In Substance Designer 6.0, Allegorithmic appears to have found room to make a powerful piece of software just that much more powerful. Among all kinds of preference to make user experience better, and some tweaks under the hood to make things faster, there have been a number of new nodes to play with in your Substance script.
A seemingly innocuous but deceivingly powerful addition is the curve node. We are all familiar with controlling colors and such with curves in Photoshop or Nuke or any number of color grading tools. And in SD6, you can drive color corrections or gamma or whatnot with bezier nodes on the curve. That’s the bread and butter stuff though. Remember, in Substance Designer, you have other map parameters that can be affected, like normals and height. By feeding the curves into the height parameter, you are essentially defining the equivalent of a loft profile — the curve defining the top surface of the geometry the substance is attached to. Think of it like wainscoting on a wall, or intricate Rococo etching — all without the extra geometry.
The text node is a similar and simple node that allows you to add text to the substance (duh!), driven by system or custom fonts, and fully tileable.
Node can now be in 16-bit or 32-bit float, taking advantage of high-dynamic ranges, allowing for internal creation and editing of HDR environments for lighting.
And you can now bake out textures to 8K!
But my favorite is the ability to shoot and process your own surface textures.
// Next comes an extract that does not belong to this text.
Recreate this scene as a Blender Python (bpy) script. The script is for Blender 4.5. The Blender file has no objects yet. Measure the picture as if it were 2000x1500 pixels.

By taking a sampling of your material with the lights at different angles, you can, through Substance Designer 6.0, extract proper normal, height and albedo maps — on top of the color, to get more precise replication of real-world material. Something pertinent to shader development both inside and outside of the Substance Designer workflow.
As I said earlier, a super strong release to an already super strong product.